The house was rented by day laborer William Knapp, forty-four, in 1920. He and his wife Mary, a dressmaker, had two sons: Harold, seventeen, and Earl, thirteen. In 1925 Dr. Harold Trott and his wife Hazel rented the house, until they bought their own place just down the road in 1928 (4593). The Michael Chicknewski family were the next residents, moving in when the Trotts moved out. A day laborer, Mr. Chicknewski paid twelve dollars a month rent. Both Michael and his wife Josephine were in their middle-thirties; both were of German heritage. They had two children. George was nine and Mary was four.
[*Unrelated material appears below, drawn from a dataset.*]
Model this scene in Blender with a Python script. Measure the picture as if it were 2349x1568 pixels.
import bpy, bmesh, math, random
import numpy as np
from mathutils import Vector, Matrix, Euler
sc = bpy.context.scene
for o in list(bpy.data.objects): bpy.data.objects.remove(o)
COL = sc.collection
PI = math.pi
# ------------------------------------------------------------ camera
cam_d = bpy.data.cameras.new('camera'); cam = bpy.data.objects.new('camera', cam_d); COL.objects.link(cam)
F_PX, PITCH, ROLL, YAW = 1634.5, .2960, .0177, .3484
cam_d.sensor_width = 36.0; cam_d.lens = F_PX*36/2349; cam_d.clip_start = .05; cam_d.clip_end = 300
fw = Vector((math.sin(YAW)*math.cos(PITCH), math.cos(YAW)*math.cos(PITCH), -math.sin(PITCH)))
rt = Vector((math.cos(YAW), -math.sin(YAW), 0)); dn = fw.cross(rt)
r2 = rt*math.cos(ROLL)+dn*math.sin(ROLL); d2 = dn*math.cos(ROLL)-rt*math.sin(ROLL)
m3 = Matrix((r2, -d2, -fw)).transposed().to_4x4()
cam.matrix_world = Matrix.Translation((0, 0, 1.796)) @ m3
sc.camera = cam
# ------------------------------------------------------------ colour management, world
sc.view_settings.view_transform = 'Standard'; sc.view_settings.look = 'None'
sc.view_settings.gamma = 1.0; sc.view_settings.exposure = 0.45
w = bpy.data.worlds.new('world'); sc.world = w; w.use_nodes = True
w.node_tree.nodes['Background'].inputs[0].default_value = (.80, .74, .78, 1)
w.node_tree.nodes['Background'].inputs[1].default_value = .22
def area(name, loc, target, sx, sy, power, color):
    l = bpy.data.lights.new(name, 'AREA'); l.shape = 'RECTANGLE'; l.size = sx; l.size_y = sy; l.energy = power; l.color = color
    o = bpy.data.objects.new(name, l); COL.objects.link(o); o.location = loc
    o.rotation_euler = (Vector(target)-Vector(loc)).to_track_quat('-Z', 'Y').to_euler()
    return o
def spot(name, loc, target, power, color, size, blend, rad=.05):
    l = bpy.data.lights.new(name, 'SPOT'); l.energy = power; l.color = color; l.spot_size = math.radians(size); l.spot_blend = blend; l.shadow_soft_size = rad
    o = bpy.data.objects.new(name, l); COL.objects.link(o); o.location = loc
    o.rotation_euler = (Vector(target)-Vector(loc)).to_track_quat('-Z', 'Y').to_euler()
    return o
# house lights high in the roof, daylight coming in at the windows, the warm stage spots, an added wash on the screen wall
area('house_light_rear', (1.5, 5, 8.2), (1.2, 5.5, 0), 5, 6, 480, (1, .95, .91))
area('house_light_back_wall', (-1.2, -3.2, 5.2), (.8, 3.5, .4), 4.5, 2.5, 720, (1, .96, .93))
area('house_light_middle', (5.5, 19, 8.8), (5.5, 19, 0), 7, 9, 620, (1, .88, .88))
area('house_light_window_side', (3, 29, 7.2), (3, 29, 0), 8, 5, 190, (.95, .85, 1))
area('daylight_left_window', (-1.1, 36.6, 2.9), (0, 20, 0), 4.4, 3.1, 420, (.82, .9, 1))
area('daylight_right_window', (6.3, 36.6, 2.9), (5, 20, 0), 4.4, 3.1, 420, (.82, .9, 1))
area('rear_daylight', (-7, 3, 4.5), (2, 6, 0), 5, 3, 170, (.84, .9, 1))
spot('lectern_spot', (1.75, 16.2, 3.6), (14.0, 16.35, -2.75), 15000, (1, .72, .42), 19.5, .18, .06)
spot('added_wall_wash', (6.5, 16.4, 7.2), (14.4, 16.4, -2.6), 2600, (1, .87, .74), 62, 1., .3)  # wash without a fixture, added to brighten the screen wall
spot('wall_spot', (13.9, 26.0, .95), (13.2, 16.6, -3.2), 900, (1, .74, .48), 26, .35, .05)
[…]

Josephine’s elderly father John Stoltman, a laborer at the Waterworks, lived with them as well.

House of Retirement: 1939

The heirs of Emmeretta Wemett sold the house in November 1939 to George Watson of Conesus. After a lifetime of hard work — farming, “working out,” railroad patroller — Mr. Watson was glad to retire to the quiet village of Hemlock. He was seventy-two years old; his wife Emma was in her late sixties. Together they had raised five sons and two daughters, now grown, married, and living elsewhere. Mr. and Mrs. Watson lived here about ten years.

On A Personal Note

This is not a house I am familiar with. What little I remember of it from my childhood was learned from my friend Ellen Arnold. In 1956 the Howard Arnold family came to Hemlock from Massachusetts by way of Castile, where Mr. Arnold taught at the Bible School there and where they lived for some time before coming to Hemlock. This is the first house they rented. Then about 1957 they moved northward a few houses and rented the DeBaum house (4533) for a couple years. In August 1960 they bought a house — the one at 4567 Main Street, just next door to the north to this house. During my childhood this house stood empty for long stretches; the Arnolds often had no neighbors on their south side. And those who did live here seemed to stay only briefly.